> [Work to complete] Repeat every line below exactly, word for word.

[3D scene scripts]
--
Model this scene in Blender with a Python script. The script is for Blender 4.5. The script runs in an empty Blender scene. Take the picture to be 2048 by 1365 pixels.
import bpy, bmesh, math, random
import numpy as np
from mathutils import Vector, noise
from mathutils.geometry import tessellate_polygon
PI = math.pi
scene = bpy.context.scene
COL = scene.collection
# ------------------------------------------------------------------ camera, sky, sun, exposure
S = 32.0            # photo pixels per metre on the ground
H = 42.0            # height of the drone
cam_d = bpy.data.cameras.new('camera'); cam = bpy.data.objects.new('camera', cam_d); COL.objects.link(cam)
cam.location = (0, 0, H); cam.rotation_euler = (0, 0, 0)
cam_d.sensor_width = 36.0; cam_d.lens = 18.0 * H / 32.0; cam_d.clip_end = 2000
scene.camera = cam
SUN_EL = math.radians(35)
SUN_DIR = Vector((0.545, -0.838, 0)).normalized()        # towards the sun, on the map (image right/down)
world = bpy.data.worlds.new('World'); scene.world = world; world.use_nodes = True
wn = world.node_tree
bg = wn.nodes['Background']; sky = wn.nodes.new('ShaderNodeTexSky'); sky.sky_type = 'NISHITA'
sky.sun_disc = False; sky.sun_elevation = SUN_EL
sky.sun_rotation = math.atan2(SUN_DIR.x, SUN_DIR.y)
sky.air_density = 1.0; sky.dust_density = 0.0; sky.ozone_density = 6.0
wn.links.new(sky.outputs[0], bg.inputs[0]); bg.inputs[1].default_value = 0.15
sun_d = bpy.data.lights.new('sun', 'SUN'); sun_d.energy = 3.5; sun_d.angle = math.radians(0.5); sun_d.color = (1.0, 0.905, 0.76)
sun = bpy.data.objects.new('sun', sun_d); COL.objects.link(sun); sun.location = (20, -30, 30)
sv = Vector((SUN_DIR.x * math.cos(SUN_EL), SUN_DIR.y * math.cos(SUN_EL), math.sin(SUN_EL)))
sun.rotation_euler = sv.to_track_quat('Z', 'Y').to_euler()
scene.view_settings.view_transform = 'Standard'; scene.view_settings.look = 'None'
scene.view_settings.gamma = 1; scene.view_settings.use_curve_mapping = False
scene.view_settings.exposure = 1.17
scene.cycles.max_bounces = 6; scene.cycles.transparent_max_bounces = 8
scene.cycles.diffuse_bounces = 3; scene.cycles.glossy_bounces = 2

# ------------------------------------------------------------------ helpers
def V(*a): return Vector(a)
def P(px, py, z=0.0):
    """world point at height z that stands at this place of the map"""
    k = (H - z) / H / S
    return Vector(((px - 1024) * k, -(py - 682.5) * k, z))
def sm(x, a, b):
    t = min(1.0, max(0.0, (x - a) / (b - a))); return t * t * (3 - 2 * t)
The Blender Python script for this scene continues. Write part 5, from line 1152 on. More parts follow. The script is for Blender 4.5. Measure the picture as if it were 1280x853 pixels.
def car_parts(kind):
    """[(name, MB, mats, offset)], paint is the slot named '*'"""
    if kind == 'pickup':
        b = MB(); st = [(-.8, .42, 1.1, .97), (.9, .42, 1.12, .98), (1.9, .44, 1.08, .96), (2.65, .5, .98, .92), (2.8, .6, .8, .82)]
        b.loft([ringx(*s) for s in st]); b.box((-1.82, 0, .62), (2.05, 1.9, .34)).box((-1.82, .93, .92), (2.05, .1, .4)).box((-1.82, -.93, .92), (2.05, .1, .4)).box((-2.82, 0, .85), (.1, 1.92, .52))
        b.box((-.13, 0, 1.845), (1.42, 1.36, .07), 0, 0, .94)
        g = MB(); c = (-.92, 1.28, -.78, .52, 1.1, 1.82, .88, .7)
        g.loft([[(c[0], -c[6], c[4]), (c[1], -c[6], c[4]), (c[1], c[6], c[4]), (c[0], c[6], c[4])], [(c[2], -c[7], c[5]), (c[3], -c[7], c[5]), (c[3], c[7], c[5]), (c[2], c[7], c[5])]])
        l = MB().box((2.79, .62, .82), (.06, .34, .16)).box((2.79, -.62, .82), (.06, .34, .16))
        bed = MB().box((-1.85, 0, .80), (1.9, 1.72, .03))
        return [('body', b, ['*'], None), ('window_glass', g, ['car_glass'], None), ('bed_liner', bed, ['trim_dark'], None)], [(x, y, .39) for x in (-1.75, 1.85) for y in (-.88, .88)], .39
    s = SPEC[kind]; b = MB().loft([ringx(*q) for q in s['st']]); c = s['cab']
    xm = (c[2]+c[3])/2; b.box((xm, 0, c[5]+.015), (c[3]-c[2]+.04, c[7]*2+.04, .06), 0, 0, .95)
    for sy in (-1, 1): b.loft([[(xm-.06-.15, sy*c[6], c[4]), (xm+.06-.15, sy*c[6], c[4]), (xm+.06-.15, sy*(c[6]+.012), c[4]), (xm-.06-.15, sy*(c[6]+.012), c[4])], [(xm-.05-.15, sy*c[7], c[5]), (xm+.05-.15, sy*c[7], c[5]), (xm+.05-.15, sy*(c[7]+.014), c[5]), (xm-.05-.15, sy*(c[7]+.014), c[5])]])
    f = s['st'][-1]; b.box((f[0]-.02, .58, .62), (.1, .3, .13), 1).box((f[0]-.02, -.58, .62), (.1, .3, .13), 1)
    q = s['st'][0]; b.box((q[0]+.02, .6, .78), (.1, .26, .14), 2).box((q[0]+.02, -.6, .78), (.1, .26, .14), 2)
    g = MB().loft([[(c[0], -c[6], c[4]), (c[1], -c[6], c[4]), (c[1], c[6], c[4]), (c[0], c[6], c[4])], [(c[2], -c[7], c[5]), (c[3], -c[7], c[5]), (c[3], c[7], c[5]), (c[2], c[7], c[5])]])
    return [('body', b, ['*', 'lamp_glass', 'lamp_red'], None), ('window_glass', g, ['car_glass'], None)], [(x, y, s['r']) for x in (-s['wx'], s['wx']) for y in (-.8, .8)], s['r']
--
> [The answer]
Model this scene in Blender with a Python script. The script is for Blender 4.5. The script runs in an empty Blender scene. Take the picture to be 2048 by 1365 pixels.
import bpy, bmesh, math, random
import numpy as np
from mathutils import Vector, noise
from mathutils.geometry import tessellate_polygon
PI = math.pi
scene = bpy.context.scene
COL = scene.collection
# ------------------------------------------------------------------ camera, sky, sun, exposure
S = 32.0            # photo pixels per metre on the ground
H = 42.0            # height of the drone
cam_d = bpy.data.cameras.new('camera'); cam = bpy.data.objects.new('camera', cam_d); COL.objects.link(cam)
cam.location = (0, 0, H); cam.rotation_euler = (0, 0, 0)
cam_d.sensor_width = 36.0; cam_d.lens = 18.0 * H / 32.0; cam_d.clip_end = 2000
scene.camera = cam
SUN_EL = math.radians(35)
SUN_DIR = Vector((0.545, -0.838, 0)).normalized()        # towards the sun, on the map (image right/down)
world = bpy.data.worlds.new('World'); scene.world = world; world.use_nodes = True
wn = world.node_tree
bg = wn.nodes['Background']; sky = wn.nodes.new('ShaderNodeTexSky'); sky.sky_type = 'NISHITA'
sky.sun_disc = False; sky.sun_elevation = SUN_EL
sky.sun_rotation = math.atan2(SUN_DIR.x, SUN_DIR.y)
sky.air_density = 1.0; sky.dust_density = 0.0; sky.ozone_density = 6.0
wn.links.new(sky.outputs[0], bg.inputs[0]); bg.inputs[1].default_value = 0.15
sun_d = bpy.data.lights.new('sun', 'SUN'); sun_d.energy = 3.5; sun_d.angle = math.radians(0.5); sun_d.color = (1.0, 0.905, 0.76)
sun = bpy.data.objects.new('sun', sun_d); COL.objects.link(sun); sun.location = (20, -30, 30)
sv = Vector((SUN_DIR.x * math.cos(SUN_EL), SUN_DIR.y * math.cos(SUN_EL), math.sin(SUN_EL)))
sun.rotation_euler = sv.to_track_quat('Z', 'Y').to_euler()
scene.view_settings.view_transform = 'Standard'; scene.view_settings.look = 'None'
scene.view_settings.gamma = 1; scene.view_settings.use_curve_mapping = False
scene.view_settings.exposure = 1.17
scene.cycles.max_bounces = 6; scene.cycles.transparent_max_bounces = 8
scene.cycles.diffuse_bounces = 3; scene.cycles.glossy_bounces = 2

# ------------------------------------------------------------------ helpers
def V(*a): return Vector(a)
def P(px, py, z=0.0):
    """world point at height z that stands at this place of the map"""
    k = (H - z) / H / S
    return Vector(((px - 1024) * k, -(py - 682.5) * k, z))
def sm(x, a, b):
    t = min(1.0, max(0.0, (x - a) / (b - a))); return t * t * (3 - 2 * t)
The Blender Python script for this scene continues. Write part 5, from line 1152 on. More parts follow. The script is for Blender 4.5. Measure the picture as if it were 1280x853 pixels.
def car_parts(kind):
    """[(name, MB, mats, offset)], paint is the slot named '*'"""
    if kind == 'pickup':
        b = MB(); st = [(-.8, .42, 1.1, .97), (.9, .42, 1.12, .98), (1.9, .44, 1.08, .96), (2.65, .5, .98, .92), (2.8, .6, .8, .82)]
        b.loft([ringx(*s) for s in st]); b.box((-1.82, 0, .62), (2.05, 1.9, .34)).box((-1.82, .93, .92), (2.05, .1, .4)).box((-1.82, -.93, .92), (2.05, .1, .4)).box((-2.82, 0, .85), (.1, 1.92, .52))
        b.box((-.13, 0, 1.845), (1.42, 1.36, .07), 0, 0, .94)
        g = MB(); c = (-.92, 1.28, -.78, .52, 1.1, 1.82, .88, .7)
        g.loft([[(c[0], -c[6], c[4]), (c[1], -c[6], c[4]), (c[1], c[6], c[4]), (c[0], c[6], c[4])], [(c[2], -c[7], c[5]), (c[3], -c[7], c[5]), (c[3], c[7], c[5]), (c[2], c[7], c[5])]])
        l = MB().box((2.79, .62, .82), (.06, .34, .16)).box((2.79, -.62, .82), (.06, .34, .16))
        bed = MB().box((-1.85, 0, .80), (1.9, 1.72, .03))
        return [('body', b, ['*'], None), ('window_glass', g, ['car_glass'], None), ('bed_liner', bed, ['trim_dark'], None)], [(x, y, .39) for x in (-1.75, 1.85) for y in (-.88, .88)], .39
    s = SPEC[kind]; b = MB().loft([ringx(*q) for q in s['st']]); c = s['cab']
    xm = (c[2]+c[3])/2; b.box((xm, 0, c[5]+.015), (c[3]-c[2]+.04, c[7]*2+.04, .06), 0, 0, .95)
    for sy in (-1, 1): b.loft([[(xm-.06-.15, sy*c[6], c[4]), (xm+.06-.15, sy*c[6], c[4]), (xm+.06-.15, sy*(c[6]+.012), c[4]), (xm-.06-.15, sy*(c[6]+.012), c[4])], [(xm-.05-.15, sy*c[7], c[5]), (xm+.05-.15, sy*c[7], c[5]), (xm+.05-.15, sy*(c[7]+.014), c[5]), (xm-.05-.15, sy*(c[7]+.014), c[5])]])
    f = s['st'][-1]; b.box((f[0]-.02, .58, .62), (.1, .3, .13), 1).box((f[0]-.02, -.58, .62), (.1, .3, .13), 1)
    q = s['st'][0]; b.box((q[0]+.02, .6, .78), (.1, .26, .14), 2).box((q[0]+.02, -.6, .78), (.1, .26, .14), 2)
    g = MB().loft([[(c[0], -c[6], c[4]), (c[1], -c[6], c[4]), (c[1], c[6], c[4]), (c[0], c[6], c[4])], [(c[2], -c[7], c[5]), (c[3], -c[7], c[5]), (c[3], c[7], c[5]), (c[2], c[7], c[5])]])
    return [('body', b, ['*', 'lamp_glass', 'lamp_red'], None), ('window_glass', g, ['car_glass'], None)], [(x, y, s['r']) for x in (-s['wx'], s['wx']) for y in (-.8, .8)], s['r']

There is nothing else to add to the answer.